PRESIDENT MCKINLEY AND PARTY WATCHING THE PARADE.

SCIENCE HALL, ERECTED BY STUDENTS AT TUSKEGEE NORMAL AND INDUSTRIAL INSTITUTE.

“Booker T. Washington, principal of the Tuskegee, Ala., Normal and Industrial Institute, was given a place on the program at the Convention of Christian Workers held at Atlanta, Ga., in 1893, for a five minutes report of progress, the time being thus brief on account of the fact that a full report with questions and answers covering three-quarters of an hour had been given at the Convention the year previous, held in Tremont Temple, Boston. When he made the engagement he doubtless expected to be either at Tuskegee, which is not far from Atlanta, or spending the Convention days with other Christian Workers in Atlanta. It came about, however, that he found it necessary to make engagements in the North immediately before and after the date on which he was announced to speak at Atlanta. To keep his Atlanta engagement it was necessary that he should leave Boston for that city, reaching there on the last train arriving before he was announced to speak, and to return North on the first train leaving Atlanta after his brief address. It was a great sacrifice for a five minutes’ address. Mr. Washington said simply that it was his duty to keep his appointment. It does not appear that the fact that he would be compelled to travel about 500 miles for every minute of his address, had much weight or even consideration. To do his duty was not small or unimportant. The results of this address were great, great beyond all human thought. Mr. Washington has since stated that he had never before made an address to the white people of the South. His audience of over 2,000 leading Christian people, ministers, business men, legislators, law makers, judges, officials, representatives of the press, from Atlanta, from Georgia and from other states of the South, were charmed by his personality and the passionate earnestness with which he set forth the magnificent scheme of Christian effort at Tuskegee, and pleaded for the upbuilding of his race under Southern skies. This representative audience saw before them a representative of his race such as they had not been wont to see. His address was flashed over the wires by sympathetic press agents through the South, and he probably never before spoke to a larger and more influential audience. But in the providence of God there were still greater results.”
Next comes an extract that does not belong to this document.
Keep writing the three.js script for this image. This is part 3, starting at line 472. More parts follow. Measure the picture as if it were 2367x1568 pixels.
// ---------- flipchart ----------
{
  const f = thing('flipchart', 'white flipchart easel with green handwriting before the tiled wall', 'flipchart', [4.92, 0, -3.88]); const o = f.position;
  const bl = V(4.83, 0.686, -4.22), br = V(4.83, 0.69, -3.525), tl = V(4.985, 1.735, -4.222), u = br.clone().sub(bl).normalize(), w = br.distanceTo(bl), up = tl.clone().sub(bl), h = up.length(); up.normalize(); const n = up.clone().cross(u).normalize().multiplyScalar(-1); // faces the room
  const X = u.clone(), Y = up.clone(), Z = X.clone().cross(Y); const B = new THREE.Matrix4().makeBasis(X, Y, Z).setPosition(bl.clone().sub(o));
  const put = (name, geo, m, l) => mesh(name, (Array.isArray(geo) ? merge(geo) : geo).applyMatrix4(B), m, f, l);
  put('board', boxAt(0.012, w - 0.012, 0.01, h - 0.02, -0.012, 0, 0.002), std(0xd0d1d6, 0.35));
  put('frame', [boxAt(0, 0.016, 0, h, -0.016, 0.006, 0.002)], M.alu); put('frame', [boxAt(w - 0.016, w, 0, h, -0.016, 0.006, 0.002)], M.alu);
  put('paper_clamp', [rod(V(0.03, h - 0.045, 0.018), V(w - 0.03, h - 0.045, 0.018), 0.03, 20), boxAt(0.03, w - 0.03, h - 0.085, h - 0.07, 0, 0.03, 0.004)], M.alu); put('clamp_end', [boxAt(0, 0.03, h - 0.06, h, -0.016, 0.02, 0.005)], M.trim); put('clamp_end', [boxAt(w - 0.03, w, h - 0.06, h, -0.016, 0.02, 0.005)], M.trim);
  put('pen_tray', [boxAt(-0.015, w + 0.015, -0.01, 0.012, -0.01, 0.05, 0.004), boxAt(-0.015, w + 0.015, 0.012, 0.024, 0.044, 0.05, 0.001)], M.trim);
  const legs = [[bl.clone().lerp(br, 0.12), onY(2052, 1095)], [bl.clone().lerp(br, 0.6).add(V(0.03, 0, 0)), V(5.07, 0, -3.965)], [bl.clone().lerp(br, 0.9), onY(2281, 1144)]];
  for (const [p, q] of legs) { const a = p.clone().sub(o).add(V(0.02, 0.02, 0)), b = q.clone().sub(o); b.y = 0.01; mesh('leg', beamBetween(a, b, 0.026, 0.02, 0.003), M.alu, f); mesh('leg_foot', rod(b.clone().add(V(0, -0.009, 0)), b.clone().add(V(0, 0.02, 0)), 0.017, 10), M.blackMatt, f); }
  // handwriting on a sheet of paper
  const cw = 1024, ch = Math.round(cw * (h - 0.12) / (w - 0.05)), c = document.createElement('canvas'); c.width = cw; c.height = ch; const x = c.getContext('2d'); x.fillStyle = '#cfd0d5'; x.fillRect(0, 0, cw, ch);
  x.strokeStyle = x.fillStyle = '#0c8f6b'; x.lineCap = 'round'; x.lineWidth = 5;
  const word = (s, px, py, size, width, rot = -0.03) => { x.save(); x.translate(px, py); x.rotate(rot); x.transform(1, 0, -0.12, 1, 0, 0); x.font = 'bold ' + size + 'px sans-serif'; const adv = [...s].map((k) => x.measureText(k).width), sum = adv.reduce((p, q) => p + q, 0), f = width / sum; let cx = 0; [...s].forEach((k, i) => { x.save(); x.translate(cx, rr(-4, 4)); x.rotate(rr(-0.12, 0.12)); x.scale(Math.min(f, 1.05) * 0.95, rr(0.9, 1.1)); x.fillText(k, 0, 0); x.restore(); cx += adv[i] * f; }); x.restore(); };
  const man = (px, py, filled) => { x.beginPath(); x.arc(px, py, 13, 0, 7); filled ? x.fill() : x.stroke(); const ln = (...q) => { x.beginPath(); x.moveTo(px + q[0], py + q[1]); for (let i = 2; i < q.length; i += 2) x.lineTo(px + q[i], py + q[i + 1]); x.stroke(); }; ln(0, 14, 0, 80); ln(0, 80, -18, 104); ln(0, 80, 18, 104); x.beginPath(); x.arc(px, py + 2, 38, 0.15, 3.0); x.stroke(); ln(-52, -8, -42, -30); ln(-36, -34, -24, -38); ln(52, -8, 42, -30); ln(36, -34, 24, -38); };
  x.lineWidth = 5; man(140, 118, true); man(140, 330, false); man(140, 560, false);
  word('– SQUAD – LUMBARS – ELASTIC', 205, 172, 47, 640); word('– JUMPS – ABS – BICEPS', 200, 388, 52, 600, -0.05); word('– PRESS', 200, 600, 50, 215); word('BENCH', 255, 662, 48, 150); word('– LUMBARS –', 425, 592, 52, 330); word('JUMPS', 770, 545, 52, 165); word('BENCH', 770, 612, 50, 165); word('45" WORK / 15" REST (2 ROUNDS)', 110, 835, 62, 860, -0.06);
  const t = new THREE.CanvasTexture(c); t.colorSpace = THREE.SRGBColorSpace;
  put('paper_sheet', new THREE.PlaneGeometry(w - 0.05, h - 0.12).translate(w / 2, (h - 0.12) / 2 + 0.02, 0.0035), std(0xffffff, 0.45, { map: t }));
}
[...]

I have always made it a rule to keep engagements of a public nature when I have once made a promise to do so. On one occasion I had an appointment to speak in a small country church not far from Boston. Just before night a severe snow storm came up, and although I knew this storm would keep every one from the meeting, I made it a point to be present. When I got to the church there was no one present except the sexton. The minister himself did not come, and when I saw him later he was surprised to find that I had been at the church on the night appointed, and told me he felt sure I would not be present on account of the storm.

In the earlier days of the institution, of course, it was a difficult task to secure interviews with persons of prominence and wealth in the North, but Gen. Armstrong’s recommendations, which he was always willing to give, in most cases served to secure me a hearing. It was equally difficult in our early history to secure opportunities from ministers and others to speak before their congregations. Such calls on ministers were, of course, very numerous, and one can hardly blame them for shutting out those with whom they were not well acquainted. I have been often surprised to note the number of irresponsible and unworthy colored men and women who spend their time in the North attempting to secure money for institutions that in many cases have no existence; or when they exist at all, are in such a feeble and unorganized condition as in no way to have a claim upon the generosity of the public. Many of these schools, of course, within a radius of a mile or two, do reasonably good work, but I am quite sure the time has come when the North should confine its gifts wholly to the larger and well organized institutions which are able to train teachers or industrial leaders who will go out and show these local communities how to build up schools for themselves. Three or four hundred dollars given to one local community may serve to help it for a time, but there are a hundred thousand other communities that need help just as much; scattering a few hundred dollars here and there among local communities amounts to little in putting the people upon their feet, but putting it into a teacher who will show the community how to help itself means much in the way of the solution of our problem.

The constant work of appealing to individuals, speaking before churches, Sunday-schools, etc., gradually served to make the institution known in most parts of the country. This was true to such an extent that in 1883 we received our first legacy of $500 through the will of Mr. Frederick Marquand of Southport, Conn. This was a most pleasant and gratifying surprise to us, as we had no thought of any one’s remembering us in this way. Since then, however, hardly a year has passed that we have not been remembered by a legacy. The largest sum that we have received in this manner has been $30,000 through the will of Mr. Edward Austin, of Boston. Mr. Austin’s case is another one which shows, as I have already mentioned, that one should try to cultivate the habit of doing his duty to the full extent each day and not worry over results.